In a statement signed by its Programme Director, Joshua Olufemi, the centre said the narrative around the matter suggested Mr Adebajo was being punished on account of his journalism.

“We want to appeal to the authorities of the University of Ibadan to take a second and kinder look at the matter by interpreting it within a freedom of expression framework.

“In doing so, we also urge the vice chancellor and the university administration to consider restoring Mr Adebajo to normal status that will allow him to proceed to the Nigerian Law School without losing out on his study progress.”

The centre urged the management to be mindful of the reputation of the University of Ibadan “as Africa’s coveted centre of excellence in knowledge creation as well as in the promotion of academic freedom and the broad context of liberty as a condition for progress.”

PTCIJ appealed to the authorities to view the request to review Mr Adebajo’s case along the tradition of the university “for tolerance, for investment in constructive dissent and contention, knowing full well that such an example carries the full promise of multiplier impact in a political season of tension and rigid positioning.”

It said reviewing the case and giving the suspended student a second chance would represent strength and character.

Thanking the Vice Chancellor in anticipation of heeding its appeal, PTCIJ pointed out: “We are strategic partners of the university in many programmes and again on this, we look up in pride and honour for your prudent assessment of this important decision.”

NANCE, in its statement signed by its president, Omole Isaac, noted that Mr Adebajo was only exercising his right under section 22 of the 1999 Constitution of Nigeria.

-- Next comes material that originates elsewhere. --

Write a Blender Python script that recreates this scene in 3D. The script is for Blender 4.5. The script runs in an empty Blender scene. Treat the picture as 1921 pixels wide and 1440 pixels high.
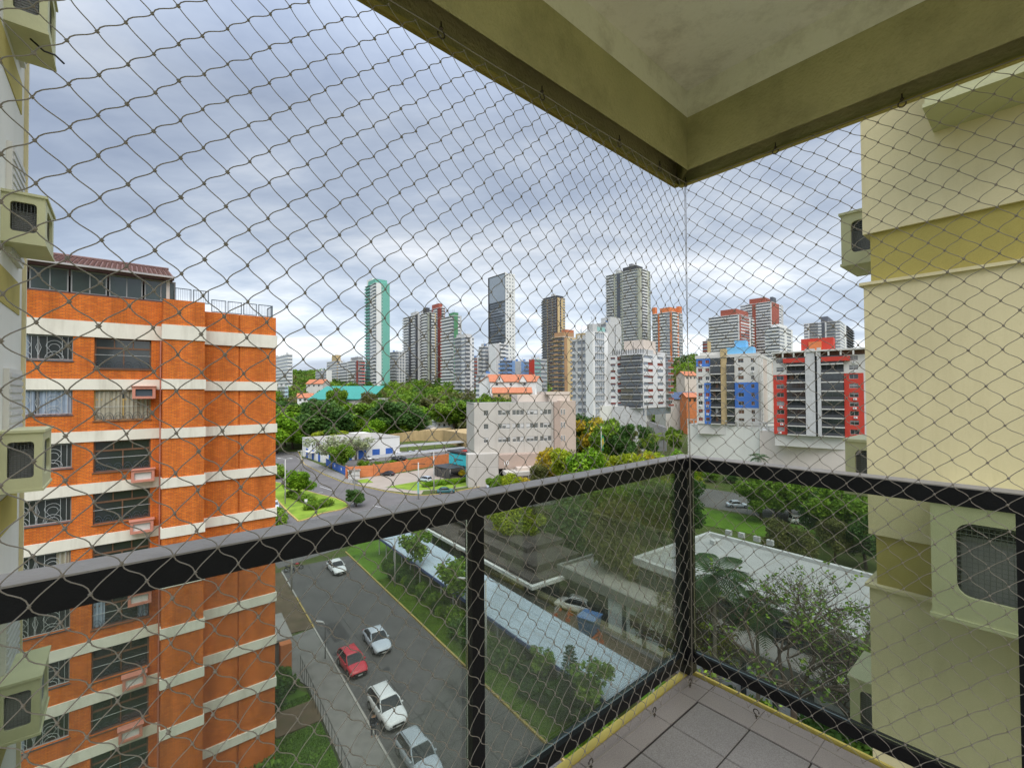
import bpy, bmesh, math, random
import numpy as np
from math import sin, cos, pi, radians, sqrt, atan2
from mathutils import Vector, Matrix
from mathutils.geometry import tessellate_polygon

scene = bpy.context.scene
COL = scene.collection
H = 25.0                                   # camera height above the street
# ---------------------------------------------------------------- camera
PITCH, ROLL, FPX = radians(1.0), radians(0.36), 856.0
FW = Vector((0, cos(PITCH), sin(PITCH))); U0 = Vector((0, -sin(PITCH), cos(PITCH))); R0 = Vector((1, 0, 0))
RT = R0 * cos(ROLL) - U0 * sin(ROLL); UP = U0 * cos(ROLL) + R0 * sin(ROLL)
cam_d = bpy.data.cameras.new('camera'); cam = bpy.data.objects.new('camera', cam_d); COL.objects.link(cam)
m3 = Matrix((RT, UP, -FW)).transposed()
cam.matrix_world = Matrix.Translation((0, 0, H)) @ m3.to_4x4()
cam_d.sensor_width = 36; cam_d.lens = FPX / 1921 * 36; cam_d.clip_start = 0.02; cam_d.clip_end = 6000
scene.camera = cam
scene.render.resolution_x = 1024; scene.render.resolution_y = 767
# ---------------------------------------------------------------- view
scene.view_settings.view_transform = 'Standard'; scene.view_settings.look = 'None'
scene.view_settings.gamma = 1; scene.view_settings.use_curve_mapping = False
scene.view_settings.exposure = 1.33
# ---------------------------------------------------------------- sun (soft, overcast)
SUN_EL, SUN_AZ = radians(56), radians(166)          # azimuth clockwise from +Y
sd = bpy.data.lights.new('sun', 'SUN'); sd.energy = 1.1; sd.angle = radians(60); sd.color = (1, .96, .9)
so = bpy.data.objects.new('sun', sd); COL.objects.link(so)
sv = Vector((sin(SUN_AZ) * cos(SUN_EL), cos(SUN_AZ) * cos(SUN_EL), sin(SUN_EL)))
so.rotation_euler = (-sv).to_track_quat('-Z', 'Y').to_euler(); so.location = (0, -20, 60)
# ---------------------------------------------------------------- world
W = bpy.data.worlds.new('World'); scene.world = W; W.use_nodes = True
nt = W.node_tree; nt.nodes.clear()
def N(t, **k):
    n = nt.nodes.new(t)
    for a, b in k.items(): setattr(n, a, b)
    return n
L = lambda a, b: nt.links.new(a, b)
out = N('ShaderNodeOutputWorld'); bg = N('ShaderNodeBackground'); bg.inputs[1].default_value = 0.1
sky = N('ShaderNodeTexSky', sky_type='NISHITA', sun_disc=False); sky.sun_elevation = SUN_EL; sky.sun_rotation = SUN_AZ
sky.air_density = 1.4; sky.dust_density = 2.0; sky.ozone_density = 1.5
tc = N('ShaderNodeTexCoord'); sp = N('ShaderNodeSeparateXYZ'); L(tc.outputs['Generated'], sp.inputs[0])
def M(op, a, b=None, c=None):
    n = N('ShaderNodeMath', operation=op)
    for i, x in enumerate((a, b, c)):
        if x is None: continue
        if isinstance(x, (int, float)): n.inputs[i].default_value = x
        else: L(x, n.inputs[i])
    return n.outputs[0]
zz = M('MAXIMUM', sp.outputs[2], 0.0); den = M('ADD', zz, 0.13)
cx = M('DIVIDE', sp.outputs[0], den); cy = M('DIVIDE', sp.outputs[1], den)
cb = N('ShaderNodeCombineXYZ'); L(cx, cb.inputs[0]); L(cy, cb.inputs[1])
mp = N('ShaderNodeMapping'); L(cb.outputs[0], mp.inputs[0]); mp.inputs['Rotation'].default_value = (0, 0, radians(-28)); mp.inputs['Scale'].default_value = (0.75, 1.2, 1)
mp.inputs['Location'].default_value = (2.3, 0.4, 0)
n1 = N('ShaderNodeTexNoise'); n1.inputs['Scale'].default_value = 0.55; n1.inputs['Detail'].default_value = 7; n1.inputs['Roughness'].default_value = .55; n1.inputs['Distortion'].default_value = .5
L(mp.outputs[0], n1.inputs[0])
n2 = N('ShaderNodeTexNoise'); n2.inputs['Scale'].default_value = 2.2; n2.inputs['Detail'].default_value = 8; n2.inputs['Roughness'].default_value = .6; n2.inputs['Distortion'].default_value = .35
L(mp.outputs[0], n2.inputs[0])
mixn = M('ADD', M('MULTIPLY', n1.outputs[0], .7), M('MULTIPLY', n2.outputs[0], .30))
cr = N('ShaderNodeValToRGB'); L(mixn, cr.inputs[0])
e = cr.color_ramp.elements
e[0].position = .38; e[0].color = (1.3, 1.52, 1.98, 1)
e[1].position = .64; e[1].color = (4.0, 4.05, 4.15, 1)
x = e.new(.47); x.color = (1.82, 2.06, 2.5, 1)
x = e.new(.54); x.color = (2.55, 2.74, 3.04, 1)
cc = N('ShaderNodeMix', data_type='RGBA'); cc.inputs[0].default_value = 0.9
L(sky.outputs[0], cc.inputs[6]); L(cr.outputs[0], cc.inputs[7])
# overcast gradient: brighter horizon glow low down, and brighter zenith (CIE overcast)
hz = N('ShaderNodeMapRange'); L(sp.outputs[2], hz.inputs[0]); hz.inputs[1].default_value = 0.0; hz.inputs[2].default_value = .3; hz.inputs[3].default_value = 1.62; hz.inputs[4].default_value = 1.0
zn = N('ShaderNodeMapRange'); L(sp.outputs[2], zn.inputs[0]); zn.inputs[1].default_value = 0.5; zn.inputs[2].default_value = 1.0; zn.inputs[3].default_value = 1.0; zn.inputs[4].default_value = 3.2
gain = M('MULTIPLY', hz.outputs[0], zn.outputs[0])
vm = N('ShaderNodeVectorMath', operation='SCALE'); L(cc.outputs[2], vm.inputs[0]); L(gain, vm.inputs[3])
L(vm.outputs[0], bg.inputs[0]); L(bg.outputs[0], out.inputs[0])

# ---------------------------------------------------------------- measuring helpers (a photo pixel gives a direction; the height or depth gives the place)
def ray(x, y): return FW + RT * ((x - 960.5) / FPX) + UP * ((720 - y) / FPX)
def G(x, y, h=0.0):
    d = ray(x, y); return d * ((h - H) / d.z) + Vector((0, 0, H))
def D(x, y, Y):
    d = ray(x, y); return d * (Y / d.y) + Vector((0, 0, H))
AU = radians(40.3)                                   # the balcony grid: +x' along u, +y' along v
UV_ = lambda u, v, z=0: Vector((u * cos(AU) - v * sin(AU), u * sin(AU) + v * cos(AU), z))
AN = radians(36)                                     # the street grid: +x' across the road (n), +y' along it (r)
NR = lambda n, r, z=0: Vector((n * cos(AN) - r * sin(AN), n * sin(AN) + r * cos(AN), z))
def tz(X, Y): return min(max(0.0, 0.11 * (Y - 195)), 46 + 0.01 * (Y - 600) if Y > 600 else 46) + (27 * math.exp(-((X - 158) / 34) ** 2 - ((Y - 410) / 105) ** 2) if Y > 200 else 0)
rnd = random.Random(7)
rng = np.random.default_rng(11)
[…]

The section states: “The Press, Radio, Television and other agencies of the mass media shall at all times be free to uphold the fundamental objectives contained in this chapter and uphold the responsibility and accountability of the government of the people.”

It lamented the erosion of rights of students in tertiary institutions in Nigeria such that they “now suspend students for minor offences such as refusal to go to religious ground, protest against poor welfare and articles revealing the ills and odds of authorities.”

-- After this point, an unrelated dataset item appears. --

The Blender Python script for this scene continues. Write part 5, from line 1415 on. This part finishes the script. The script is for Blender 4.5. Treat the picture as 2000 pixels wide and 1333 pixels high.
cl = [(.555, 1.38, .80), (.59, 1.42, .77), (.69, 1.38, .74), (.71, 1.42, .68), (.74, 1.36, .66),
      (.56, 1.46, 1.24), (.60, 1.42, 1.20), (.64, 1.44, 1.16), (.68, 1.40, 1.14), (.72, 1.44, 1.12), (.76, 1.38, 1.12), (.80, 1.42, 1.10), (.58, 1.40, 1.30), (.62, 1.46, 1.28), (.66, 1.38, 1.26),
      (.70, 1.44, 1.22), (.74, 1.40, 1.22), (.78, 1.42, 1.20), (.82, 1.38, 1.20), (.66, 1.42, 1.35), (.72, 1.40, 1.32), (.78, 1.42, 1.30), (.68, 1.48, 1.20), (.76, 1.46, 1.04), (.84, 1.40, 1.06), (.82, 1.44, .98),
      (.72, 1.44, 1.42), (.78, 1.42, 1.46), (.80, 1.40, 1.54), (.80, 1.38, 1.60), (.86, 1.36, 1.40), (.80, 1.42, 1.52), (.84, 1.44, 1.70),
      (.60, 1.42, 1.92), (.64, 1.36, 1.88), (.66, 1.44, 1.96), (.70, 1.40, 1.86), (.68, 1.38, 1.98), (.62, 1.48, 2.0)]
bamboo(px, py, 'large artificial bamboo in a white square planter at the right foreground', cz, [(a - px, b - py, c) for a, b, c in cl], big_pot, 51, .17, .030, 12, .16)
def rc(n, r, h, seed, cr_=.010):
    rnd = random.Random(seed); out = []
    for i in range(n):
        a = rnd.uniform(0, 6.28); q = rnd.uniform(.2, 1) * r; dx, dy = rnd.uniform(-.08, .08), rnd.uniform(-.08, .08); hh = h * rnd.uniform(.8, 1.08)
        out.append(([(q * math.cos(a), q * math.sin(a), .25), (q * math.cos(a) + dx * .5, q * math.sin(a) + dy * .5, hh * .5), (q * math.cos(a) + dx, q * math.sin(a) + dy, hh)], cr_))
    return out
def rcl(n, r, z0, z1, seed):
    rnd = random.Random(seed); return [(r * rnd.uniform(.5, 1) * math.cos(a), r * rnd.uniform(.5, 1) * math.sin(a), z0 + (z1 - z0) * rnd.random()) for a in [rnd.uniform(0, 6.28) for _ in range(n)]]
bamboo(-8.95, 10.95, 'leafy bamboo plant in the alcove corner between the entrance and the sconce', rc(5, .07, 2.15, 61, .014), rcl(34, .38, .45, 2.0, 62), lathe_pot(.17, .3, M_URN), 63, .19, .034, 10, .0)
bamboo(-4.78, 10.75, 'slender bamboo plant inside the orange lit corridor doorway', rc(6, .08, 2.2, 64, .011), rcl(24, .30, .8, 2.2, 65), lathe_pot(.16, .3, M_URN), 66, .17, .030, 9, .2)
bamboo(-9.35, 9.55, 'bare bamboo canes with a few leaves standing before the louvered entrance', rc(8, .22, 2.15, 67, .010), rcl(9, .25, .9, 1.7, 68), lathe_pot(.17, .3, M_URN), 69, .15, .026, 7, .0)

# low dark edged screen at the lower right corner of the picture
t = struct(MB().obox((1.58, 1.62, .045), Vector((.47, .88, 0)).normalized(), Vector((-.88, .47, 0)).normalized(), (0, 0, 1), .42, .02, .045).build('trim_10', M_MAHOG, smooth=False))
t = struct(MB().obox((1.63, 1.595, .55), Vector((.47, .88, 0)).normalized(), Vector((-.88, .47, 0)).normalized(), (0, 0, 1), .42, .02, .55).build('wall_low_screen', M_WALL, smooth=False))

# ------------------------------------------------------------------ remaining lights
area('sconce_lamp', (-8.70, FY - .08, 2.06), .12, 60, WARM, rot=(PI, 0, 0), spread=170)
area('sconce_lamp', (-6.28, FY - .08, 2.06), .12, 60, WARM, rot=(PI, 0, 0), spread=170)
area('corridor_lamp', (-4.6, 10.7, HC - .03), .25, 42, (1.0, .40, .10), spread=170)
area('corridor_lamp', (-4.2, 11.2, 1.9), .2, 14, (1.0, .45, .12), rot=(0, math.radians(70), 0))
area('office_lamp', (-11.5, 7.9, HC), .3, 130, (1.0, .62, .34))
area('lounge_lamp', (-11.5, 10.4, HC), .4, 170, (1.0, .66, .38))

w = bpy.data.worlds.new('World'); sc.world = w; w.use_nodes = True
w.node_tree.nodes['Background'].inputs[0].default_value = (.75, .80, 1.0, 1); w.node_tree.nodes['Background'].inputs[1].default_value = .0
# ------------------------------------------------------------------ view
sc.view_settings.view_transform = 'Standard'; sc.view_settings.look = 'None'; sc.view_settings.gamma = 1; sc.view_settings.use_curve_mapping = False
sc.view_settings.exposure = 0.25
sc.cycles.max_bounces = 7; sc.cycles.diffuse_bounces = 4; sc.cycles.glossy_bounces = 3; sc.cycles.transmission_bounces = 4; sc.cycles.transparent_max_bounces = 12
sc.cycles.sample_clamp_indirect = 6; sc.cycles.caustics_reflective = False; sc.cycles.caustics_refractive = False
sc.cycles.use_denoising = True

The group urged the university management to review the report of its panel that investigated Mr Adebajo’s matter.

It further demanded that he be reinstated and all the damages he has suffered be remedied by the management of the university.

NUCJ, on its part, said sustaining the sanction on Mr Adebajo would amount to “placing a seal on the voices of the people.

“The high-handed measure taken is not only an injury to Kunle Adebajo but an injury to every campus journalist in Nigeria. We are, therefore, not going to keep calm until this unfair judgement is revoked — until Kunle Adebajo is called back.”

The group said it was an irony that the University of Ibadan recently made the global list of outstanding tertiary institutions.

The group called on journalists in Nigeria to join in ensuring that UI calls Mr Adebajo back.

“Do not let Kunle become another Dele Giwa that was sacrificed because of his action for the common good. His career is as important as his life. His blood must not be spilt on the altar of injustice.”

The FCPM, in an open letter to the Vice Chancellor of UI, pointed out that the article over which Mr Adebajo was suspended won him many accolades.

“We wish to inform you that this same piece won Kunle Adebajo many awards. Are you then opining that those who awarded him locally and internationally did not want the best of the university?

“No sane judge will award a piece that is capable of jeopardising or defaming the reputation of an institution. If you demand to know some of the judges, we will gladly provide them,” the student journalists group stated.

The group said the university by its harsh sanction against Mr Adebajo was “unknowingly killing campus journalism, which is dangerous for journalism as a whole.”